La Tétragone fut nommée par le professeur Murray, de Göttingen, qui en publia, en 1783, une figure et une description comme plante nouvelle. Le professeur Pallas, vers la même époque, donna aussi une description de la Tétragone à laquelle il imposa le nom spécifique de cornuta, cornue, l’ayant trouvée sous ce nom dans le jardin du comte Demidoff, à Moscou, où elle avait été reçue du botaniste Jacquin, de Vienne.
La Tétragone resta pendant un certain temps cultivée seulement dans les jardins botaniques.

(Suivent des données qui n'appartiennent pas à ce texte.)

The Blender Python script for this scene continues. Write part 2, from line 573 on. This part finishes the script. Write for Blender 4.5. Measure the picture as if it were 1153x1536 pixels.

En France, le grainier Tollard signala le premier à l’attention la Tétragone dans la première édition de son Traité des végétaux (1805). Il constate d’ailleurs qu’elle était connue d’un petit nombre de personnes qui la mangeaient comme Epinard.
Vers 1820, l’Epinard de la Nouvelle-Zélande commençait à se répandre dans les cultures anglaises. Au printemps de 1820, M. Vilmorin adressa, comme nouveauté, à la Société royale d’Horticulture de Londres des graines de Tétragone qui furent semées au jardin de la société à Kensington. Le 16 octobre 1821, John Anderson, jardinier du comte d’Essex, lisait devant la Société Linnéenne de Londres un intéressant historique de l’introduction de la plante en Europe[160].
[160] Transact. of the hortic. Soc. t. IV, p. 488.
Enfin le nouveau légume fut compris dans les distributions de graines faites par le Jardin royal des Plantes, de Paris. A partir de 1819, le comte d’Ourches, grand agronome et propagateur de plantes utiles, commença une active propagande en faveur de la Tétragone. Il publia plusieurs notes dans lesquelles il donnait les résultats de ses expériences sur la culture de cette plante nouvelle[161].
[161] Annales d’Agric., 1819, p. 391. — Bon Jardinier, 1821.
Cependant, l’Epinard de la Nouvelle-Zélande devait rester confiné pendant longtemps encore dans quelques jardins d’amateurs. Une note de Poiteau constate qu’en 1846 la Tétragone est toujours délaissée par la consommation et qu’on n’en voit presque jamais sur les marchés[162]. L’auteur ajoute judicieusement : « Est-ce la faute des horticulteurs ? Est-ce la faute des consommateurs ? Non, c’est la faute du goût et de la routine ».
[162] Ann. Soc. roy. d’Hortic, 1846, p. 296.
La culture de la Tétragone s’est répandue plus vite en Angleterre et aux Etats-Unis où on la voit largement employée dans l’alimentation dès 1828. En Belgique, selon Morren, l’Epinard de la Nouvelle-Zélande ne serait sorti des jardins botaniques pour entrer au potager que vers 1830.
Aujourd’hui, tous les jardiniers de châteaux et de bonnes maisons bourgeoises cultivent la Tétragone pour remplacer l’Epinard pendant les grandes chaleurs, mais cette denrée horticole ne se voit jamais sur les marchés, ni chez les grands marchands de comestibles.
Quoique cultivée intensivement depuis une centaine d’années, la Tétragone n’a pas encore varié ; la plante est restée telle qu’elle était à l’état sauvage.
MM. Paillieux et Bois ont cité comme un bon légume de fantaisie une autre Ficoïde, la Glaciale, l’herbe à la glace, (Mesembrianthemum crystallinum L.), admirable plante d’ornement des jardins qui peut fournir un délicat légume pendant l’été.
L’herbe à la glace est une herbe annuelle, originaire du Cap, des Canaries, etc. et cultivée depuis longtemps.
D’après Duchesne (Répertoire des plantes utiles), on mange très souvent les feuilles de la Glaciale comme légume, à l’île Bourbon. MM. Paillieux et Bois citent dans leur ouvrage des lettres de leurs correspondants qui recommandent l’emploi de cette Ficoïde en guise d’Epinards[163].
[163] Potager d’un Curieux, 3e éd., p. 199.